Everest Review: Visually Arresting, Falls Flat on the Thrills

Everest Review: Visually Arresting, Falls Flat on the Thrills

Movie: Everest

Director: Baltasar Kormakur

Cast: Jake Gyllenhaal, Jason Clarke, Josh Brolin, Robin Wright, Keira Knightley, Sam Worthington and Emily Watson

Why they’d need a cast that boasts of names like Jake Gyllenhaal, Jason Clarke, Josh Brolin, Robin Wright, Keira Knightley, Sam Worthington and Emily Watson, to pull off a two hour stunt that requires little acting and a script that reeks of abject laziness, is beyond anyone’s wildest imaginations. But Everest's director Baltasar Kormakur and writers William Nicholson and Simon Beaufoy manage to do just that and worse.

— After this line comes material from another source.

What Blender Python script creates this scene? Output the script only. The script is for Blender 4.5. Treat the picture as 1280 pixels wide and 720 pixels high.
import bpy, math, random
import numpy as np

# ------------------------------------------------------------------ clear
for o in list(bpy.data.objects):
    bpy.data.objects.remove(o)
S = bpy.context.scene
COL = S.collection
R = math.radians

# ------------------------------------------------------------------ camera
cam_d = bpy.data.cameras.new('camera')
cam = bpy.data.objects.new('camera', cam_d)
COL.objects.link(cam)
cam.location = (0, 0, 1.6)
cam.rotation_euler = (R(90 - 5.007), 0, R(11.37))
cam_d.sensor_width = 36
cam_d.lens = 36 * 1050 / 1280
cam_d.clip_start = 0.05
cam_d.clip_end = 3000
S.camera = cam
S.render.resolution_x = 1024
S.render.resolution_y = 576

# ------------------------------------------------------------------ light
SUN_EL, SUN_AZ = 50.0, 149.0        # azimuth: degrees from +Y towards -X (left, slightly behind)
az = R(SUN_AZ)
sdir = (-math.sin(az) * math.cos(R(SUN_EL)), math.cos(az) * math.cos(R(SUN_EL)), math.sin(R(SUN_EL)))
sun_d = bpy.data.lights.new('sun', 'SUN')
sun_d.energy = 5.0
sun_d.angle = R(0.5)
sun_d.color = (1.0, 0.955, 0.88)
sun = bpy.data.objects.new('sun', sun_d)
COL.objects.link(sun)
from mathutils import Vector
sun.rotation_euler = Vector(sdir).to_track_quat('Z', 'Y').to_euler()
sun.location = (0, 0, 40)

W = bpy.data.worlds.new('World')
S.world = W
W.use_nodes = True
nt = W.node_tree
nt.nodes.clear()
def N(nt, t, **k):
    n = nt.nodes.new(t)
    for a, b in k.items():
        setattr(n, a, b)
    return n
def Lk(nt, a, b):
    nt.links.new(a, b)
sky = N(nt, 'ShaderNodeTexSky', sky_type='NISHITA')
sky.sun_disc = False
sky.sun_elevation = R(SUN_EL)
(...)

Based on the real life tragedy that befell multiple expeditions to the top of Mount Everest in 1996 resulting in many fatalities, Everest takes its cue from Jon Krakauer’s best selling book Into Thin Air, which chronicles the fateful events of the expedition. However, too many characters and too little context give the tragedy little scale and even less emotion.

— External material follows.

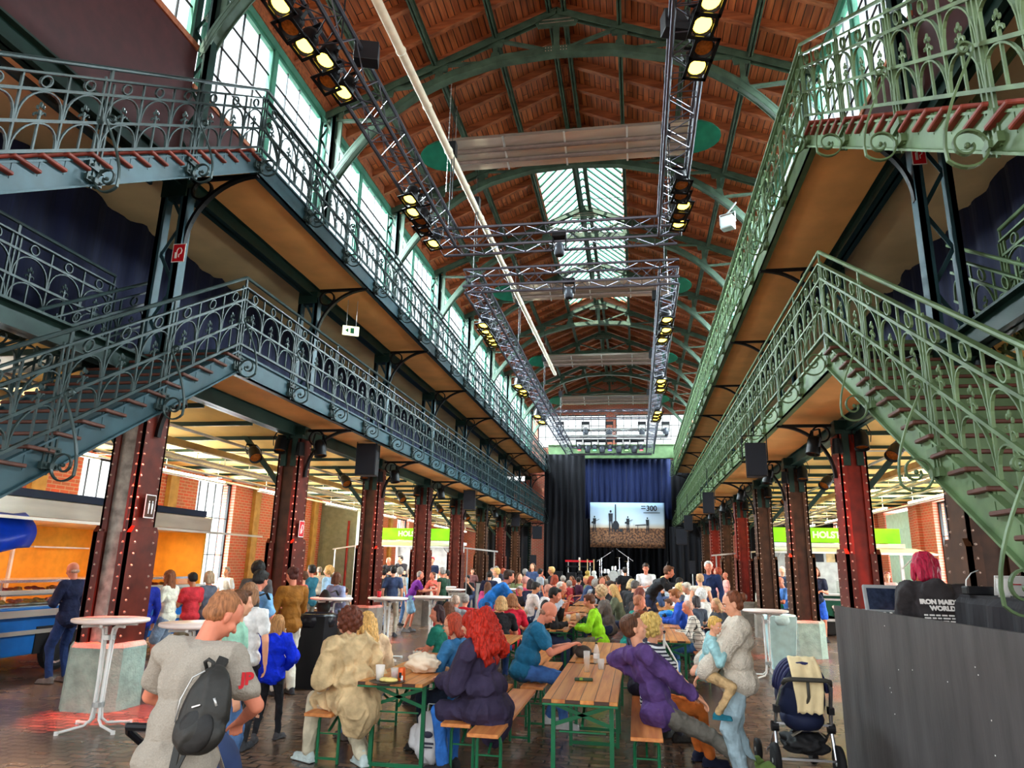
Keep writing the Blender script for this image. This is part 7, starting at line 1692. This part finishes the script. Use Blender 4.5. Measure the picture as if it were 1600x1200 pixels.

Almost all the characters are stripped of any real depth or pathos, making all of them look like factory produced identical man-dolls with scraggly beards and impressive built. After a point, once they’re suited up for the long climb, there’s little you can do to tell one person apart from the other.

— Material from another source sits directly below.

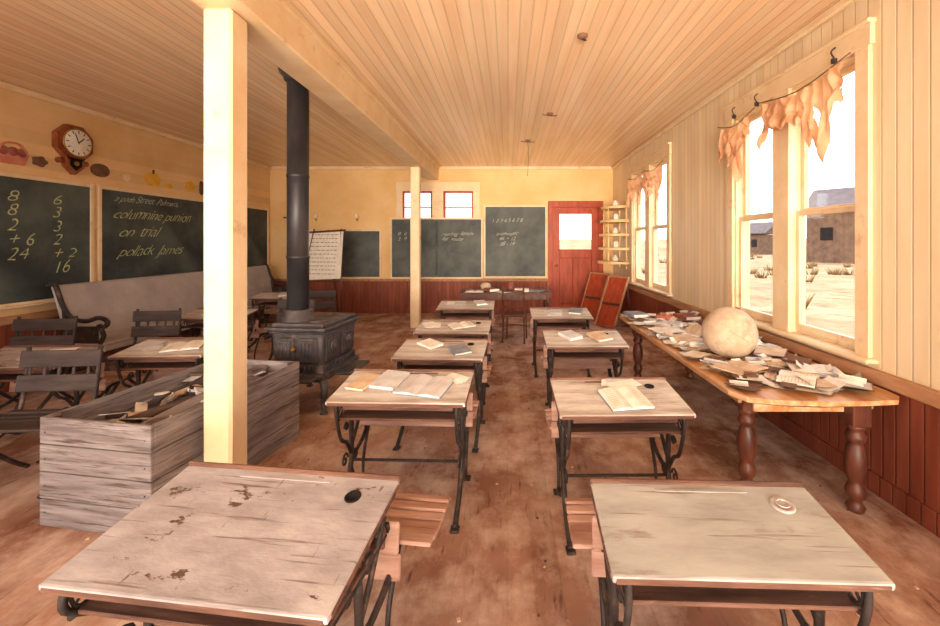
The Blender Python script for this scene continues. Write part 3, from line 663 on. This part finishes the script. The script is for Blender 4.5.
blob('paper_pumpkin',6.50,2.62,.15,.11,m_yel,6,.05,m_brn); blob('paper_leaf',6.80,2.56,.09,.04,m_yel,5); blob('paper_leaf',7.25,2.62,.12,.08,m_yel,5); blob('paper_acorn',7.55,2.62,.08,.12,m_brn,3)
blob('paper_leaf',6.05,2.58,.06,.05,m_trim,5)
for x in (-4.45,-3.5):
    b=MB(); b.tube([(0,-.01,-.06),(0,-.05,0),(0,-.03,.08)],.012,m_brass,6); b.lathe([(.06,0),(.055,.02),(.03,.10),(.02,.12)],m_trim,Matrix.Translation((.0,-.06,.0)),12); b.obj('wall_bracket',(x,YB-.001,2.2))

# ---------- curtains ----------
def curtain(y0,y1,ztop,fn,seed):
    b=MB(); ny=140; nz=16; vs=[];fs=[]
    for i in range(ny+1):
        y=y0+(y1-y0)*i/ny; u=(y-y0)/(y1-y0)
        drop=fn(u)+.06*noise.noise(Vector((y*14,seed,0)))+.05*noise.noise(Vector((y*60,seed,0)))
        drop=max(.05,drop); sag=.06*math.sin(u*math.pi)
        for j in range(nz+1):
            t=j/nz
            x=XR-.09+.022*math.sin(y*70+seed+1.5*t)+.03*noise.noise(Vector((y*10,t*3,seed)))*(1+t)-.03*t
            vs.append((x,y+.05*noise.noise(Vector((y*5,t*4,seed+4)))*t*2,ztop-sag-drop*t))
    for i in range(ny):
        for j in range(nz):
            y=y0+(y1-y0)*i/ny
            if j>4 and noise.noise(Vector((y*22,j*.35,seed*3)))>.42: continue
            k=i*(nz+1)+j; fs.append([k,k+1,k+nz+2,k+nz+1])
    b.add(vs,fs,m_cloth,True)
    b.tube([(XR-.09,y0-.06,ztop+.03),(XR-.09,(y0+y1)/2,ztop-.045),(XR-.09,y1+.06,ztop+.03)],.005,m_brn,6)
    return b.obj('tattered_curtain')
def tail(c,w,d): return lambda u: d*math.exp(-((u-c)/w)**2)
f1=lambda u: .24+tail(.18,.08,.42)(u)+tail(.34,.04,.2)(u)+tail(.95,.06,.16)(u)
f2=lambda u: .20+tail(.35,.08,.40)(u)+tail(.6,.05,.22)(u)+tail(.9,.1,.2)(u)
f3=lambda u: .22+tail(.1,.06,.35)(u)+tail(.55,.08,.2)(u)+tail(.9,.06,.3)(u)
curtain(2.93,3.86,2.92,f1,1); curtain(4.05,4.62,2.90,f2,5); curtain(6.38,7.2,2.86,f3,9); curtain(7.3,8.15,2.86,f3,13)
b=MB()
for y in (3.05,4.0,4.4): b.tube([(XR-.06,y,2.99),(XR-.075,y+.01,3.04),(XR-.05,y,3.07)],.006,m_iron,6); b.box((XR-.06,y,2.97),(.04,.02,.04),m_iron,bev=.004)
b.obj('curtain_brackets')

# ---------- whatnot shelf on right wall ----------
b=MB()
for k in range(5):
    z=1.20+k*.285; rx=.54-.02*k; ry=.46
    pts=[(0,-ry)]+[(-rx*abs(math.cos(R(a)))**.8,ry*math.sin(R(a))) for a in range(-81,82,9)]+[(0,ry)]
    b.prism(pts,.05,m_shelf,Matrix.Translation((0,0,z)))
b.b2((-.03,-.30,1.1),(0,-.22,2.5),m_shelf,.003); b.b2((-.03,.22,1.1),(0,.30,2.5),m_shelf,.003)
for k in range(4):
    z=1.2+k*.285
    for s1 in (-1,1): b.lathe([(.014,0),(.024,.04),(.012,.09),(.026,.12),(.012,.2),(.016,.24)],m_shelf,Matrix.Translation((-.36,s1*.2,z+.045)),10)
b.obj('whatnot_shelf',(XR-.001,8.85,0))
for k in range(5):
    b=MB(); z=1.2515+k*.285
    if k%2: b.box((0,0,.06),(.10,.14,.12),m_paper,bev=.01); b.box((0,0,.13),(.08,.1,.02),m_paper3,bev=.004)
    else: b.lathe([(.03,0),(.06,.02),(.065,.07),(.03,.11),(.035,.13)],m_paper,n=16)
    b.obj('shelf_ornament',(XR-.2,8.72,z))

# ---------- leaning red seats ----------
def leaner(x,y,rz):
    b=MB(); ti=R(24)
    b.box((0,0,.50),(.46,.025,1.0),m_door,rot=(-ti,0,0),bev=.006)
    for sx in (-1,1): b.box((sx*.235,-.01,.50),(.022,.05,1.02),m_rail,rot=(-ti,0,0),bev=.005)
    b.box((0,.20,.96),(.5,.05,.03),m_rail,rot=(-ti,0,0),bev=.005); b.box((0,-.03,.45),(.44,.03,.05),m_leg,rot=(-ti,0,0),bev=.004)
    for sx in (-1,1): b.tube([(sx*.21,.17,.92),(sx*.21,.30,.012)],.014,m_leg,8)
    b.obj('folded_seat',(x,y,0),(0,0,rz))
leaner(2.02,8.1,R(-55)); leaner(1.85,9.0,R(-50))

# ---------- ceiling bits ----------
def rosette(x,y,l=0,arm=0):
    b=MB(); b.lathe([(.045,0),(.045,-.012),(.03,-.025),(.012,-.03)],m_brn,n=16)
    if l: b.tube([(0,0,-.03),(.01,.0,-l*.5),(-.005,0,-l)],.004,m_iron,6)
    if arm: b.tube([(-arm,0,-.02),(0,.02,-.03),(arm,.05,-.02)],.006,m_iron,6)
    b.obj('ceiling_fixture',(x,y,ZC-.001))
rosette(.34,7.17,.62,.12); rosette(.57,5.67,.0,.1); rosette(.63,3.53,0,.04)

# ---------- dirt and plaster crumbs on the floor ----------
r=random.Random(21); b=MB()
for i in range(520):
    x=r.uniform(-3.5,2.3); y=r.uniform(1.3,9.0)
    if r.random()<.5: x=r.choice([-.05,1.25,-1.5,2.0])+r.gauss(0,.22)
    if x>2.3: continue
    s=r.uniform(.003,.011)*(1.6 if i%25==0 else 1)
    b.box((x,y,s*.3),(s*r.uniform(.7,1.8),s*r.uniform(.7,1.6),s*.6),r.choice([m_paper3,m_brn,m_brn,m_edge,m_floor]),rot=(0,0,r.uniform(0,3)))
b.obj('floor_debris')

# ---------- outside ----------
b=MB(); b.box((0,0,-.22),(300,300,.1),m_ground); b.obj('ground')
b=MB(); n=60; vs=[]; fs=[]
for i in range(n+1):
    x=-40+i*3.2
    hgt=2.2+1.6*noise.noise(Vector((i*.13,3,0)))+.4*noise.noise(Vector((i*.6,1,0)))
    vs+= [(x,100-i*.9,-.3),(x,112-i*.9,max(.4,hgt)),(x,130-i*.9,-.3)]
for i in range(n): fs+= [[3*i,3*i+3,3*i+4,3*i+1],[3*i+1,3*i+4,3*i+5,3*i+2]]
b.add(vs,fs,m_ground,True); b.obj('distant_hills')
def barn(x,y,w,l,h,rz):
    b=MB(); b.box((0,0,h/2-.2),(w,l,h+.2),m_barn)
    Mx=Matrix(((1,0,0,0),(0,0,1,-l/2-.3),(0,1,0,0),(0,0,0,1)))
    b.prism([(-w/2-.4,h),(0,h+w*.33),(w/2+.4,h),(w/2+.4,h+.15),(0,h+w*.33+.15),(-w/2-.4,h+.15)],l+.6,m_roof,Mx)
    b.prism([(-w/2,h),(w/2,h),(0,h+w*.33)],l,m_barn,Matrix(((1,0,0,0),(0,0,1,-l/2),(0,1,0,0),(0,0,0,1))))
    for k in (-1,1): b.box((-w/2-.02,k*l*.25,h*.55),(.06,.9,1.1),m_dark)
    b.box((-w/2-.02,0,1.0),(.06,1.0,2.0),m_barn)
    b.obj('barn',(x,y,-.17),(0,0,rz))
barn(31,37,6,6,4.6,R(38)); barn(38,64,5,7,3.0,R(20))
r=random.Random(3)
for i in range(110):
    b=MB(); x=r.uniform(7,34); y=r.uniform(8,60)
    if 25<x<40 and 31<y<44: continue
    for q in range(26):
        a=r.uniform(0,6.28); l=r.uniform(.15,.45); rr_=r.uniform(.0,.3)
        p0=Vector((rr_*math.cos(a),rr_*math.sin(a),-.17)); p1=p0+Vector((l*.5*math.cos(a),l*.5*math.sin(a),l))
        b.tube([p0,p1],[.03,.006],m_bush,4,cr=False)
    b.obj('dry_grass_tuft',(x,y,0))

# ---------- lights ----------
w=bpy.data.worlds.new('sky'); scene.world=w; w.use_nodes=True
N=w.node_tree.nodes; L=w.node_tree.links; bg=N['Background']
tc=N.new('ShaderNodeTexCoord'); sp=N.new('ShaderNodeSeparateXYZ'); cr=N.new('ShaderNodeValToRGB')
L.new(tc.outputs['Generated'],sp.inputs[0]); L.new(sp.outputs[2],cr.inputs[0])
cr.color_ramp.elements[0].color=(1,.96,.90,1); cr.color_ramp.elements[1].color=(.74,.86,1,1); cr.color_ramp.elements[1].position=.7
L.new(cr.outputs[0],bg.inputs[0]); bg.inputs[1].default_value=4.9
s=bpy.data.lights.new('sun','SUN'); s.energy=2.0; s.angle=.01; s.color=(1,.88,.7); so=bpy.data.objects.new('sun',s); scene.collection.objects.link(so)
so.rotation_euler=(R(20),R(-48),0)
def area(n,loc,rot,sx,sy,e,c,portal=False,spread=180):
    l=bpy.data.lights.new(n,'AREA'); l.shape='RECTANGLE'; l.size=sx; l.size_y=sy; l.energy=e; l.color=c; l.spread=R(spread)
    o=bpy.data.objects.new(n,l); o.location=loc; o.rotation_euler=rot; scene.collection.objects.link(o)
    if portal: l.cycles.is_portal=True
for a,c in pairs: area('window_portal',(XR+.14,(a+c)/2,1.95),(0,R(90),0),2.0,c-a,1,(1,1,1),True)
area('rear_fill_light',(-1.5,YR+.3,2.0),(R(-90),0,R(180)),6,2,105,(1,.93,.86))  # added area fill behind the camera, stands in for window light
area('rear_up_fill',(.6,-1.6,.5),(R(138),0,0),4,2,135,(1,.85,.70))  # added upward fill, imitates light bounced off the floor
d=Vector((.4,12.0,1.5)); q=d.to_track_quat('-Z','Y').to_euler()
area('rear_warm_fill',(-.2,-3.0,1.5),q,4.5,1.6,135,(1,.82,.62),spread=50)  # added warm fill with narrow spread, brightens back wall and ceiling
d=Vector((.75,.66,-.05)); q=d.to_track_quat('-Z','Y').to_euler()
area('left_fill_light',(XL+.5,-1.2,2.0),q,3,2,95,(1,.92,.83))  # added fill from the left, brightens stove, crate and desk sides

cam=bpy.data.cameras.new('camera'); co=bpy.data.objects.new('camera',cam); scene.collection.objects.link(co)
co.location=(0,0,H); co.rotation_euler=(R(90),0,0); cam.sensor_width=36; cam.lens=16
cam.shift_x=-(VX-470)/940; cam.shift_y=-(313-VY)/940; cam.clip_start=.05; cam.clip_end=500
scene.camera=co
try:
    scene.view_settings.view_transform='Standard'; scene.view_settings.look='None'
except Exception as ex: print(ex)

There’s plenty to see, of course. From the rickety bus ride through Nepal, while the score of DDLJ plays indistinctly in the background, to the deep, green valleys, to the wide panoramic shots of the snowy mountain ranges to the dizzying heights of the summits to the vertigo inducing depths of the ravines - cinematographer Salvatore Totino makes not a single mistake.

While the movie does a great job of throwing up terrifyingly beautiful shots of the mountains, there’s little the director does to capture the existential terror of fighting against the elements. Man versus mountain. Fear versus courage. Pride versus true heroism. Everest does little to give wings to these themes. And the less we speak of the women characters in the movie, the better. Apart from looking worried and sobbing from the other end of a telephone, they have little to do. But Knightley, Wright and Watson make the best of these skeletal characters anyway.

Don’t go to the film hoping for edge of the seat excitement, watch it for the pretty scenery if you absolutely must.